* start *

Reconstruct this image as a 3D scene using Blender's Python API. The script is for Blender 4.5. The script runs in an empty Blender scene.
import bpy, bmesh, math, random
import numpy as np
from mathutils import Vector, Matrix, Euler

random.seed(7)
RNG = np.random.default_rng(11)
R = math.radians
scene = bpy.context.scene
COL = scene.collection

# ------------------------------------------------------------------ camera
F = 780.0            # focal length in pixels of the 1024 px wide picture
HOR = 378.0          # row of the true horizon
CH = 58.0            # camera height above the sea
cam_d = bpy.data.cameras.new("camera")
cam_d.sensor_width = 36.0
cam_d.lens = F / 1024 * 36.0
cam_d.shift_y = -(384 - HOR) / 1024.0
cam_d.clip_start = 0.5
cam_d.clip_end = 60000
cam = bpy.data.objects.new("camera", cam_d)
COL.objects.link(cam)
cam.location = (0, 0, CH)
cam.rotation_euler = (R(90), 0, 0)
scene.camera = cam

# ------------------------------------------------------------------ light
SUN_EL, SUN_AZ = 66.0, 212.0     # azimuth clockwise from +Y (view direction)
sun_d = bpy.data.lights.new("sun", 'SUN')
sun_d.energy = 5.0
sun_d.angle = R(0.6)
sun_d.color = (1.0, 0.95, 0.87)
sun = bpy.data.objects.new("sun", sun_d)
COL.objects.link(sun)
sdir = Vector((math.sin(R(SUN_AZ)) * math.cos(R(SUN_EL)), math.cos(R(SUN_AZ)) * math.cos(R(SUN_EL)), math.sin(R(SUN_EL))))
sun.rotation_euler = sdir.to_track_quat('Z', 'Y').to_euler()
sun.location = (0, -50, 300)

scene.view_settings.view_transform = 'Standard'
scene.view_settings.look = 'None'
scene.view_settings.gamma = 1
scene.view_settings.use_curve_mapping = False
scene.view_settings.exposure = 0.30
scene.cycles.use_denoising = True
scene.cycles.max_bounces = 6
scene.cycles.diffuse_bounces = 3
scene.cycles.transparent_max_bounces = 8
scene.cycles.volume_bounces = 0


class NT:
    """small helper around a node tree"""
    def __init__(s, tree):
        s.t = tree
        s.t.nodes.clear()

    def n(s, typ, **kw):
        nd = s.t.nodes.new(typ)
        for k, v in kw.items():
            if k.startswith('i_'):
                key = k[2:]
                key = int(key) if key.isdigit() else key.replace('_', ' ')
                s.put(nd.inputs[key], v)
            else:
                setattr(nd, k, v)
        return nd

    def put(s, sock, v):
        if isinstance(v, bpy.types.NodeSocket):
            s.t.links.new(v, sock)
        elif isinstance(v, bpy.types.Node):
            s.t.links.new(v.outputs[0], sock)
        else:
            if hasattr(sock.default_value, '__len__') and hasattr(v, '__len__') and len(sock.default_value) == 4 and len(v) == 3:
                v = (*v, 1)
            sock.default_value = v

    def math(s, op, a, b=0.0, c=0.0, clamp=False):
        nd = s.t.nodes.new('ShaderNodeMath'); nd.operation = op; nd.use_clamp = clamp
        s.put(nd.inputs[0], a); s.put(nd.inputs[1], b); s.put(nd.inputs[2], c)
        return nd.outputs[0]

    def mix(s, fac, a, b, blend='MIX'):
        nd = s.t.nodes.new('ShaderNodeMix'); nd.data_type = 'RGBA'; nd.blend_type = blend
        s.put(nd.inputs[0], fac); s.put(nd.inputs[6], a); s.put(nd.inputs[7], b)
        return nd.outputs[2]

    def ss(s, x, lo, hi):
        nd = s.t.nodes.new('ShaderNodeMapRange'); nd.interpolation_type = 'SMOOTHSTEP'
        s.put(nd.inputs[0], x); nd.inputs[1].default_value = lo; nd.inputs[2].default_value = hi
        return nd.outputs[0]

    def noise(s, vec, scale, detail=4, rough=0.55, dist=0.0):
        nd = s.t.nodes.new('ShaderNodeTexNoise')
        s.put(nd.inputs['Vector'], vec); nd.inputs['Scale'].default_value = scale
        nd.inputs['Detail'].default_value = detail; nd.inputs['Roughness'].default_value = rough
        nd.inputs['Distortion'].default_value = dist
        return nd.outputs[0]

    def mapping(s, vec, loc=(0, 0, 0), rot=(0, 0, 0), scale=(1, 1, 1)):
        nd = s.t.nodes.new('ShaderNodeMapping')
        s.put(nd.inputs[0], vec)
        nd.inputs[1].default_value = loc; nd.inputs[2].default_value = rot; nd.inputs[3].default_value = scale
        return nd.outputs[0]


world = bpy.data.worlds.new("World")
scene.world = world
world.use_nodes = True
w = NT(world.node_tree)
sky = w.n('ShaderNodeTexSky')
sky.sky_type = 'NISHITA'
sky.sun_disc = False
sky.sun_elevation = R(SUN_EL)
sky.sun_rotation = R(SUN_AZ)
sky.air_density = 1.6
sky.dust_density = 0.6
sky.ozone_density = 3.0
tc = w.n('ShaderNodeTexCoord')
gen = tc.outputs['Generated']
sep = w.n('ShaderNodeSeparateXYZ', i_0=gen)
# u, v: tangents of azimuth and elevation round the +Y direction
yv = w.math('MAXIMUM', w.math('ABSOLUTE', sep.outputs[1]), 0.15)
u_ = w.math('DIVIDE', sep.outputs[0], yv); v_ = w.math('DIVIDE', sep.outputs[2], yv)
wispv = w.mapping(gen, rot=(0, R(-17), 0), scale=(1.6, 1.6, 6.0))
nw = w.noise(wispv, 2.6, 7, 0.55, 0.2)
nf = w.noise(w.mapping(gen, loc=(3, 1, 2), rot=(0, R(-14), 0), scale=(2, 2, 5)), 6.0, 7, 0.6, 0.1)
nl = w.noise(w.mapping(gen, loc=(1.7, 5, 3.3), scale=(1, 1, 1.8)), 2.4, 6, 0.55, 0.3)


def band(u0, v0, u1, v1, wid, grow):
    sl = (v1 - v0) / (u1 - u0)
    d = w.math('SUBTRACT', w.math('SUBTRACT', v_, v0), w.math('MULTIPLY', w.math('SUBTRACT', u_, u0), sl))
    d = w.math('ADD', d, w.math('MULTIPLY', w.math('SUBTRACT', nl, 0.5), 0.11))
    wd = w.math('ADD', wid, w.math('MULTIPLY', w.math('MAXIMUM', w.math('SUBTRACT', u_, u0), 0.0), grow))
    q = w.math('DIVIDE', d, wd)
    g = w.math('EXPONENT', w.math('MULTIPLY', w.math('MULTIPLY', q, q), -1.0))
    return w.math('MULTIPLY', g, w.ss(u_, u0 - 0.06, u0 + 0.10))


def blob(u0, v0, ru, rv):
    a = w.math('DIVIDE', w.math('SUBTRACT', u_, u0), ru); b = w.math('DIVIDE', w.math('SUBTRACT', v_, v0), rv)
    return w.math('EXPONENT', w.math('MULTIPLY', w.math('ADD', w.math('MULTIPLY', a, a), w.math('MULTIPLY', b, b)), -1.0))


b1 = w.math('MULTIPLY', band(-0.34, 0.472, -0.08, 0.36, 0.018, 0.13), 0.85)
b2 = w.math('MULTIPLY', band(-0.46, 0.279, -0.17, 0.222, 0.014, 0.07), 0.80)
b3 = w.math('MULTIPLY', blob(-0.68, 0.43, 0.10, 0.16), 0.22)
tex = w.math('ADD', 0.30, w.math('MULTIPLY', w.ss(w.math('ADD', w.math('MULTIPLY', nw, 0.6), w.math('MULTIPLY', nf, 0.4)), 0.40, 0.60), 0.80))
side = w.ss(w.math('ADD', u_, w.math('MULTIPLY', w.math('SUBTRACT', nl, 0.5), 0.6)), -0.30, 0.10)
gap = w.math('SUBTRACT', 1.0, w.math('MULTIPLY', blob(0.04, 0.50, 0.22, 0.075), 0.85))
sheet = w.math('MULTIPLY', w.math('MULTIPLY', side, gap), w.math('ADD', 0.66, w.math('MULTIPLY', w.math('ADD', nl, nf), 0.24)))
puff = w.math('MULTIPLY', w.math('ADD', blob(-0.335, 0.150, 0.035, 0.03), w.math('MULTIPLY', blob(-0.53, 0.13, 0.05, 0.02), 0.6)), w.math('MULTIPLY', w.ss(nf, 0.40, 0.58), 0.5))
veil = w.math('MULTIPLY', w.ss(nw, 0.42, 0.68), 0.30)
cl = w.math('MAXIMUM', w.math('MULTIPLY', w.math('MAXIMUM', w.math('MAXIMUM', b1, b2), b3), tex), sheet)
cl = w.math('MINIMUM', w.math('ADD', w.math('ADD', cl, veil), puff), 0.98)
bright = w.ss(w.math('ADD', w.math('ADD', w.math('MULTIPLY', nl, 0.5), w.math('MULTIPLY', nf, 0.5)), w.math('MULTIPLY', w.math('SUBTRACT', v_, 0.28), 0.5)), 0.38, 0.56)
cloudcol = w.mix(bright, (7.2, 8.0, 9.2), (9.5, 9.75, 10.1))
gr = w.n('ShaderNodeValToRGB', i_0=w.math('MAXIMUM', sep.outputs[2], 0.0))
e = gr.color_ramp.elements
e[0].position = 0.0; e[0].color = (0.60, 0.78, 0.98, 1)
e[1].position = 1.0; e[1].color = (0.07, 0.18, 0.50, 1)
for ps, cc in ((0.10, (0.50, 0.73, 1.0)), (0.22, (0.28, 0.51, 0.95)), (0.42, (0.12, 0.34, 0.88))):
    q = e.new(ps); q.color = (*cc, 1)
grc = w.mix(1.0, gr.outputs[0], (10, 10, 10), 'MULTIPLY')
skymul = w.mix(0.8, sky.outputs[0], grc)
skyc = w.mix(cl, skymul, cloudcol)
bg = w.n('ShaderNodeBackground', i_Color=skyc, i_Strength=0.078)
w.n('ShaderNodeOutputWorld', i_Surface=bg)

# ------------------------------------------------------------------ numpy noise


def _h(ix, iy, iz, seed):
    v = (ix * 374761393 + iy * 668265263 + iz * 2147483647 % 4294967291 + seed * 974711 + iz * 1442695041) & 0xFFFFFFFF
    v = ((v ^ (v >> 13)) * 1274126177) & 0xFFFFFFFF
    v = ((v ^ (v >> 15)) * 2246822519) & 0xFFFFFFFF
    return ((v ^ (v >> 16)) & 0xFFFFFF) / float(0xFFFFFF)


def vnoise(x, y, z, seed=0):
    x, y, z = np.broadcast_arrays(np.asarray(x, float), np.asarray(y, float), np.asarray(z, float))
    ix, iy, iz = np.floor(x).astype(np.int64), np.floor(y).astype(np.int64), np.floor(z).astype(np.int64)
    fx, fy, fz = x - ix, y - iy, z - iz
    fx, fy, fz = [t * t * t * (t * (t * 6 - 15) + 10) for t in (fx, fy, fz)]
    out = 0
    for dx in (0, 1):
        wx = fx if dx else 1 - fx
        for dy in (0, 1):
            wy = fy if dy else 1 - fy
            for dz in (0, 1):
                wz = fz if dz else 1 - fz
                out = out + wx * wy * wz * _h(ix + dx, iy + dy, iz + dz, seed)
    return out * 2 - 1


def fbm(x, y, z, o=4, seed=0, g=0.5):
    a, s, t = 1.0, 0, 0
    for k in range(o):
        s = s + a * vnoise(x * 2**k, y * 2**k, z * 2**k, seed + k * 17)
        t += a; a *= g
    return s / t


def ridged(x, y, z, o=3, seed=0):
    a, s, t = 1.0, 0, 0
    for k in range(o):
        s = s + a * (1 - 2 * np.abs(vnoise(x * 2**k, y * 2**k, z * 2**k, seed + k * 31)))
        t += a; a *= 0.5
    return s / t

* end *

_Task directions_
Reproduce exactly, please, only the lines from the start of the data above to the line that contains "scene.camera = cam", with both ends kept.

_Answer_
Reconstruct this image as a 3D scene using Blender's Python API. The script is for Blender 4.5. The script runs in an empty Blender scene.
import bpy, bmesh, math, random
import numpy as np
from mathutils import Vector, Matrix, Euler

random.seed(7)
RNG = np.random.default_rng(11)
R = math.radians
scene = bpy.context.scene
COL = scene.collection

# ------------------------------------------------------------------ camera
F = 780.0            # focal length in pixels of the 1024 px wide picture
HOR = 378.0          # row of the true horizon
CH = 58.0            # camera height above the sea
cam_d = bpy.data.cameras.new("camera")
cam_d.sensor_width = 36.0
cam_d.lens = F / 1024 * 36.0
cam_d.shift_y = -(384 - HOR) / 1024.0
cam_d.clip_start = 0.5
cam_d.clip_end = 60000
cam = bpy.data.objects.new("camera", cam_d)
COL.objects.link(cam)
cam.location = (0, 0, CH)
cam.rotation_euler = (R(90), 0, 0)
scene.camera = cam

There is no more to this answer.